Wednesday, December 17, 2008

East Asia: Politics, Economy, and Society

The political economy of distress in East Asian financial institutions
Author Info
Bongini, Paola
Claessens, Stijn
Ferri, Giovanni

Abstract

Politics and regulatory capture can play an important role in financial institutions'distress. East Asia's financial crisis featured many distressed and closed financial intermediaries in an environment with many links between government, politicians, supervisors, and financial institutions. This makes the East Asian financial crisis a good event for studying how such connections affect the resolution of financial institutions'distress. The authors investigate distress and closure decisions for 186 banks and 97 non-bank financial institutions in Indonesia, the Republic of Korea, Malaysia, the Philippines, and Thailand. They find that after July 1997, 42 percent of the institutions experienced distress (were closed, merged, or re-capitalized, or had their operations temporarily suspended). By July 1999, 13 percent of all institutions in existence in July 1997 had been closed. Using financial data for 1996, the authors find that: 1) Traditional CAMEL-type variables - returns on assets, loan growth, and the ratio of loan loss reserves to capital, of net interest income to total income, and of loans to borrowings - help predict subsequent distress and closure. 2) None of the foreign-controlled institutions were closed, and foreign portfolio ownership lowered an institution's probability of distress. 3)"Connections"- with industrial groups of influential families - increased the probability of distress, suggesting that supervisors had granted forbearance from regulations.

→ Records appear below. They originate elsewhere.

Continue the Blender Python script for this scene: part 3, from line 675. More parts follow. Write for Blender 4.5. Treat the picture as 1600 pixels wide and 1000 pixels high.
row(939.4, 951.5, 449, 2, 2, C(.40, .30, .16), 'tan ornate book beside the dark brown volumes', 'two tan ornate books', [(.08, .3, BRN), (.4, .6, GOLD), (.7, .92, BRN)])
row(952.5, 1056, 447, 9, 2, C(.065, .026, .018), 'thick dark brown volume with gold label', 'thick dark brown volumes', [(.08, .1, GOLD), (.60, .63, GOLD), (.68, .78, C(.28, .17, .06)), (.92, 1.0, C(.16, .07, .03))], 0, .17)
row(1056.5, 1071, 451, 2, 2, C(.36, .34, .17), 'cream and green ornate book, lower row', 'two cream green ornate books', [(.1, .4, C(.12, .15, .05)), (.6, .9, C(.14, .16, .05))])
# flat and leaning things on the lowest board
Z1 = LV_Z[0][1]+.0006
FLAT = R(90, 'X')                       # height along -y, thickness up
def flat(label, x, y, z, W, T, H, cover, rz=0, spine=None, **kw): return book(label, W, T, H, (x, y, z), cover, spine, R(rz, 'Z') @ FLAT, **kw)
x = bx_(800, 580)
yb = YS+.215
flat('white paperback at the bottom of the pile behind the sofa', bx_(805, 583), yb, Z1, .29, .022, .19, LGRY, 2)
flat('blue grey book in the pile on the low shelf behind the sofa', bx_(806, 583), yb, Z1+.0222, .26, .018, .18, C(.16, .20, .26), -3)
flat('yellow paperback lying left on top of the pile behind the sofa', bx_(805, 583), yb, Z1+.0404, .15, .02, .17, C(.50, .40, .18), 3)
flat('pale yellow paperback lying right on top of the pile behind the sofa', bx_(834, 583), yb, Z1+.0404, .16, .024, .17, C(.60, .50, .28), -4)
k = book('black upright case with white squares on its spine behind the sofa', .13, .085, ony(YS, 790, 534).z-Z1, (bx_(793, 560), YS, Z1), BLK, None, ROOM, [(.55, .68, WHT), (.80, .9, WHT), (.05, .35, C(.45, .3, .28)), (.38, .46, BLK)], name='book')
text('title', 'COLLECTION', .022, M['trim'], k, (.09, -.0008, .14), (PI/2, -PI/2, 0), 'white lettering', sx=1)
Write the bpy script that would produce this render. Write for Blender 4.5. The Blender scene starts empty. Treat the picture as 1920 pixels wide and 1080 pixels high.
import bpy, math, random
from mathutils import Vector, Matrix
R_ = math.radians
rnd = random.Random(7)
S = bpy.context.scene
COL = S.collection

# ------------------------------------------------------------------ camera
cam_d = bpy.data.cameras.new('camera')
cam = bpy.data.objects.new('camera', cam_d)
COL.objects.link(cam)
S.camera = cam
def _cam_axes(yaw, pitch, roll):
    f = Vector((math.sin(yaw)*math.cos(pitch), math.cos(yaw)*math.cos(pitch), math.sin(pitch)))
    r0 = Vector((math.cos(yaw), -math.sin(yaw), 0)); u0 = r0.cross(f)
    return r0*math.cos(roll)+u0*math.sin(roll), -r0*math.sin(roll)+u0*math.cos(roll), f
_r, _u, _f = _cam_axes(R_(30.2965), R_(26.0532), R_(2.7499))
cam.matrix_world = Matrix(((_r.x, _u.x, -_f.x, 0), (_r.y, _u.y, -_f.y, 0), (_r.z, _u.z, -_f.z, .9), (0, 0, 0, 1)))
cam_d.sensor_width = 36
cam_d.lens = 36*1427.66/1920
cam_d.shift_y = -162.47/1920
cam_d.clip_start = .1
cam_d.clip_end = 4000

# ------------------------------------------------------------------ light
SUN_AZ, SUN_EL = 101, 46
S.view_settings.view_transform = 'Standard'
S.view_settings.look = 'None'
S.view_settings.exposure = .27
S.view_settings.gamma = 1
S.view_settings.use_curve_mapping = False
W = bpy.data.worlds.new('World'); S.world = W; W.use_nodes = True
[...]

Connections also made closure more, not less, likely - suggesting that the closure processes themselves were transparent. 4) But larger institutions, although more likely to be distressed, were less likely to be closed, while (smaller) non-bank financial institutions were more likely to be closed. This suggests a"too big to fail"policy. 5) These policies, together with the fact that resolution processes were late and not necessarily comprehensive, may have added to the overall uncertainty and loss of confidence in the East Asian countries, aggravating the financial crisis.